> GIVEN TASK
Select, from the material below, each line with "pixels" in it.

----

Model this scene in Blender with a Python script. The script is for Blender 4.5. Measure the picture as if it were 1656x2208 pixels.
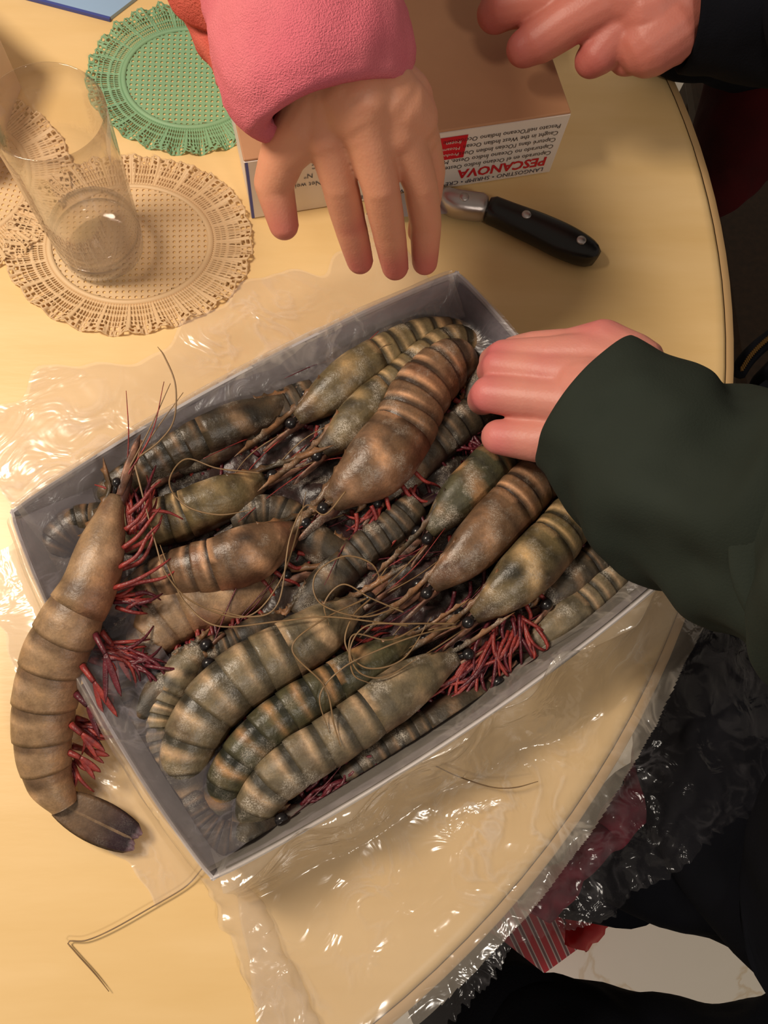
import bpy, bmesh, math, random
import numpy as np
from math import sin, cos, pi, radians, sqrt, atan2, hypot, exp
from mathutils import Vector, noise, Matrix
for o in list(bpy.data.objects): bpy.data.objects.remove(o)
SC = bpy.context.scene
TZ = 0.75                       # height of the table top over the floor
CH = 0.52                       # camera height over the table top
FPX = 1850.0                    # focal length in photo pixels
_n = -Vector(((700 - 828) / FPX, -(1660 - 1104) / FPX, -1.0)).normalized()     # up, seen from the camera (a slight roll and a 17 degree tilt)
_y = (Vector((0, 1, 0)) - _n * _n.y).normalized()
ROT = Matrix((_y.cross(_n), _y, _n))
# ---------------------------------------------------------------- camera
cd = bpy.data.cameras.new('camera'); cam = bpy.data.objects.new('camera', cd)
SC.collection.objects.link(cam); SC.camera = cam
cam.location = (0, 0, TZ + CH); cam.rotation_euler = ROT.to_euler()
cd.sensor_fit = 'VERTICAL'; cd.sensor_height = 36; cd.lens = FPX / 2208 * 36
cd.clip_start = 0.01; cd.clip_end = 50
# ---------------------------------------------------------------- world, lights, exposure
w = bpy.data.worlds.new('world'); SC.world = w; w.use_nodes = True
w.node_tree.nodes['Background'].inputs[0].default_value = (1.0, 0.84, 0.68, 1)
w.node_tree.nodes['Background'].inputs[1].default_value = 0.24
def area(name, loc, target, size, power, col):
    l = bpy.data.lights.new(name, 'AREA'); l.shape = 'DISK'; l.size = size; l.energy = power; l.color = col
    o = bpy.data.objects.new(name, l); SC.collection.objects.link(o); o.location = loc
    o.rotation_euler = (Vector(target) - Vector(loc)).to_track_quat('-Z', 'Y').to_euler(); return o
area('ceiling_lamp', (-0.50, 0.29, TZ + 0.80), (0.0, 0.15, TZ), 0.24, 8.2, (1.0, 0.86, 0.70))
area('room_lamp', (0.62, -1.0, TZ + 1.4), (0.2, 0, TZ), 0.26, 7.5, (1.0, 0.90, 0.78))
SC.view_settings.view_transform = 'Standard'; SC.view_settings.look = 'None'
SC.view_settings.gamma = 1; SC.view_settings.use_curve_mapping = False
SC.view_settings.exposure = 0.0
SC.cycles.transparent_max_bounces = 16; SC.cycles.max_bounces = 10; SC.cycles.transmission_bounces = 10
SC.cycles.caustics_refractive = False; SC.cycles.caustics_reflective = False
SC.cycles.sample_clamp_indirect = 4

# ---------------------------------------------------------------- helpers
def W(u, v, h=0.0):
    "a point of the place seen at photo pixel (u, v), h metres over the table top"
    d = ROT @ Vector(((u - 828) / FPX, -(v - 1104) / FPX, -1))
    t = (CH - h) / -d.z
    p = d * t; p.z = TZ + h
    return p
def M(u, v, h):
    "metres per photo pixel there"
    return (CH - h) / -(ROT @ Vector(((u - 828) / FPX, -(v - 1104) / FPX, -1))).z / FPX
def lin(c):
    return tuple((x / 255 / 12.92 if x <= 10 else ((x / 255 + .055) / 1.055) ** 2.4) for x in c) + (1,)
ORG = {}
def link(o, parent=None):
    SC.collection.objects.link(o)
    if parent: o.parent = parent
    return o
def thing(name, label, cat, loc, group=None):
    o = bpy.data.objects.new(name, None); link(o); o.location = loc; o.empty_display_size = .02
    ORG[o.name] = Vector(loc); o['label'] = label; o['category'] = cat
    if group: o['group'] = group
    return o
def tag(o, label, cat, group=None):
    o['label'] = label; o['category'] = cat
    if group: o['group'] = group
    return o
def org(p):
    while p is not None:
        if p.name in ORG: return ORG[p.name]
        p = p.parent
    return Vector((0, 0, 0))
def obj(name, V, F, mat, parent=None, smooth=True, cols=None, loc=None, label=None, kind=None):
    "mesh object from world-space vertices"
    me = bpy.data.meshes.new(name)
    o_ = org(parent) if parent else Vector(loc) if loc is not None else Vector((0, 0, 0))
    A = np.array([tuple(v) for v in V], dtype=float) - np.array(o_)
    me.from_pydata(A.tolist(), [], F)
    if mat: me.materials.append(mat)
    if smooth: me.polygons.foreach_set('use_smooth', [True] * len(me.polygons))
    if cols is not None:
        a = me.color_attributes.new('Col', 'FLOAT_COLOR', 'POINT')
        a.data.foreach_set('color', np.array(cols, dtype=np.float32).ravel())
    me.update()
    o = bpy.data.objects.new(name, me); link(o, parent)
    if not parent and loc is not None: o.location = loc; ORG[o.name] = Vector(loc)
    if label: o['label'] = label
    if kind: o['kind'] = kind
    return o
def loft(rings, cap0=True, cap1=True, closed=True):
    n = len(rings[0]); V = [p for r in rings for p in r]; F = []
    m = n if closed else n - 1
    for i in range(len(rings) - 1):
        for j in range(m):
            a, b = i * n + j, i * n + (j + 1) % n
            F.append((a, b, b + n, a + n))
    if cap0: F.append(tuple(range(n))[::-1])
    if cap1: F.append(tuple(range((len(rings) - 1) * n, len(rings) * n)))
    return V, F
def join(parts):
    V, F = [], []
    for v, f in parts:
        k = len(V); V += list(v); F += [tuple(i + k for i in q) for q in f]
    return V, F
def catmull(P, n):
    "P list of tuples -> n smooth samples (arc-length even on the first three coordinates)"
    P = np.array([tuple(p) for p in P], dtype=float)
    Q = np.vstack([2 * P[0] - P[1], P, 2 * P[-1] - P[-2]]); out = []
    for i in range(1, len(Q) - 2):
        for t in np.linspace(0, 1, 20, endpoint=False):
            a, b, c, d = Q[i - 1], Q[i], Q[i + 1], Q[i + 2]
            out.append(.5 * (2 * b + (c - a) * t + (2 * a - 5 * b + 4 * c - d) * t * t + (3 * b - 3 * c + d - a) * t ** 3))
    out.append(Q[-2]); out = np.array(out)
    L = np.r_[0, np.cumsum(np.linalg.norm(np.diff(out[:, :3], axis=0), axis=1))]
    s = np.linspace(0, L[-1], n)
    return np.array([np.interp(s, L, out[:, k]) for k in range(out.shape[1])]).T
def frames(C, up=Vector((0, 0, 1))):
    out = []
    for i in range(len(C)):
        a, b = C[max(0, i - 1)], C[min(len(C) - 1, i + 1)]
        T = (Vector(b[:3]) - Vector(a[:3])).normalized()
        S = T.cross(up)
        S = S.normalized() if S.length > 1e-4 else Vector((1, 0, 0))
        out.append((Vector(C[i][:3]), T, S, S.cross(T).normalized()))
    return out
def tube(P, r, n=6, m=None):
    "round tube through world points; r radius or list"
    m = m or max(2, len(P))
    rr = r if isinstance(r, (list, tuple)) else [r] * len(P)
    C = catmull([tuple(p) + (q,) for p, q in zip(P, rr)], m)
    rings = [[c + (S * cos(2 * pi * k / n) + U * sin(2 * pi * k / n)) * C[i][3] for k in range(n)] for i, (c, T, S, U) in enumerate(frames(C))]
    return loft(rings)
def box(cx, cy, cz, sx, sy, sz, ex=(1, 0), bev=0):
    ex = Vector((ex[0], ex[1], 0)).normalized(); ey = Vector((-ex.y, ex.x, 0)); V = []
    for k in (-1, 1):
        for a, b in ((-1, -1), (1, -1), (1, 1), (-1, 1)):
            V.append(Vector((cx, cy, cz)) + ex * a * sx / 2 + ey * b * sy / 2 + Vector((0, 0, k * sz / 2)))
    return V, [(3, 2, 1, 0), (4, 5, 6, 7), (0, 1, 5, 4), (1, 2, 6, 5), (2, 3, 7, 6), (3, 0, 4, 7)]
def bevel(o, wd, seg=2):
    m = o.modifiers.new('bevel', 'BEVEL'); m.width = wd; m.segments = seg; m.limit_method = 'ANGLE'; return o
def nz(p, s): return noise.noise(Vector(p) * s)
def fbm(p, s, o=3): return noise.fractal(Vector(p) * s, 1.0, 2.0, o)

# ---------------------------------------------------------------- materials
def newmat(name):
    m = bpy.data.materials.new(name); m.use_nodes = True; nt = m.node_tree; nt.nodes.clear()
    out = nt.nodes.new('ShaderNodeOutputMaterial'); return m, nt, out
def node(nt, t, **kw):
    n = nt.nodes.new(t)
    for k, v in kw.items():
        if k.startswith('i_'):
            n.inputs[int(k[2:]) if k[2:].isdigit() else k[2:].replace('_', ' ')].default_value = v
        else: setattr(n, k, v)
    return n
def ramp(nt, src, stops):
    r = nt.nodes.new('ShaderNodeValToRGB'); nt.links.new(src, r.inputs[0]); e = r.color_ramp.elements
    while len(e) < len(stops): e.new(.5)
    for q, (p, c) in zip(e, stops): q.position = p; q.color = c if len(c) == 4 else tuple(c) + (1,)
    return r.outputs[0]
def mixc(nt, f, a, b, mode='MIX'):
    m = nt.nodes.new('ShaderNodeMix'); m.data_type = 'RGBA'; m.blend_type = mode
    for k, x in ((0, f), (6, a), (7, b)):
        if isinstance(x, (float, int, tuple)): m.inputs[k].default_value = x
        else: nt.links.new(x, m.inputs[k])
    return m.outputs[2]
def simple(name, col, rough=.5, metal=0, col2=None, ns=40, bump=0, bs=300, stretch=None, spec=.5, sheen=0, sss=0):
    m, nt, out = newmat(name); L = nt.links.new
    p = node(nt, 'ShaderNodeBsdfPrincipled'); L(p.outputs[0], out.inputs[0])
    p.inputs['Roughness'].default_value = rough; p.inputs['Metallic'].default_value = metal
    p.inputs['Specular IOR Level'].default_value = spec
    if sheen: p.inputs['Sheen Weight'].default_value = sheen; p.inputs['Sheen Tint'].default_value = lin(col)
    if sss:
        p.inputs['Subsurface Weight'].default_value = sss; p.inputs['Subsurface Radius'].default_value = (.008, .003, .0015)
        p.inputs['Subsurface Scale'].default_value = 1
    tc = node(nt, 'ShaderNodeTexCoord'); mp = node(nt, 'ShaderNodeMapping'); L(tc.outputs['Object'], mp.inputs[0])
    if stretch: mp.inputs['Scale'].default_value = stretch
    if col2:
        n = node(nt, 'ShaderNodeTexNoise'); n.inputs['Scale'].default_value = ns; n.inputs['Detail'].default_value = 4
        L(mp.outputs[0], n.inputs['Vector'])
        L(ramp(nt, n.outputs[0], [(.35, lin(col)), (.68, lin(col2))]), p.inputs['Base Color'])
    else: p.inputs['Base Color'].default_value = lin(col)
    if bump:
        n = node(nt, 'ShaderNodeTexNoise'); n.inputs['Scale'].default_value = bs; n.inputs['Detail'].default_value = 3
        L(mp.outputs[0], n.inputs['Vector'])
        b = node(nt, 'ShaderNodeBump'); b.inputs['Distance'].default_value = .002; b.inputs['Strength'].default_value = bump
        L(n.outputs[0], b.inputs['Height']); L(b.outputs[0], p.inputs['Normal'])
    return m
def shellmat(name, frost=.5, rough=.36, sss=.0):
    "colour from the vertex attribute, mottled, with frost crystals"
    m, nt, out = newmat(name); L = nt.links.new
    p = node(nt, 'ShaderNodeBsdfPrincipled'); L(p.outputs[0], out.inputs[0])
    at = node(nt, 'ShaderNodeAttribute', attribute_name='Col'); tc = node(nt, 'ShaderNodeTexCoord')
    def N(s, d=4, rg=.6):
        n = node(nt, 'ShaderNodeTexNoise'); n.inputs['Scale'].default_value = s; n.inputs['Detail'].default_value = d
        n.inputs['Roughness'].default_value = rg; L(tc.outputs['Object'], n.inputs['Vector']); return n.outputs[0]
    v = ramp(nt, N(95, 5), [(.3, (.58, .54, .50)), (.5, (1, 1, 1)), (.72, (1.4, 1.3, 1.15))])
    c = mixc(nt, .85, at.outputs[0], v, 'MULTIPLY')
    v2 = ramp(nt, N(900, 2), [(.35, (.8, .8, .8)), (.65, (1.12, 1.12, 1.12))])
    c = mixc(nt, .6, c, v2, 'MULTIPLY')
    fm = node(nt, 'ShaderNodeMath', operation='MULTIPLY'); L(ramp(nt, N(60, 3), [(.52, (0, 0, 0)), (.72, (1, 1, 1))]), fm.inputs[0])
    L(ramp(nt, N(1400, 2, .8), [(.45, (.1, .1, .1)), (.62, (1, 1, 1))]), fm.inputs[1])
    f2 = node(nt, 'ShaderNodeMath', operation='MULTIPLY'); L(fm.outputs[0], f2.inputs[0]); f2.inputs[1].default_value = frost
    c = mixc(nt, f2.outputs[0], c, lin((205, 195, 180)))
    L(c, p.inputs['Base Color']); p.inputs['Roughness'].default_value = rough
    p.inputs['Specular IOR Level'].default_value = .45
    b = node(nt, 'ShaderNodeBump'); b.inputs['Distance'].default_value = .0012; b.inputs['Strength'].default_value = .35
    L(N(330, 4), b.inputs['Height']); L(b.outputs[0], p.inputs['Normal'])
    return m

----

> WRITTEN RESPONSE
Model this scene in Blender with a Python script. The script is for Blender 4.5. Measure the picture as if it were 1656x2208 pixels.
FPX = 1850.0                    # focal length in photo pixels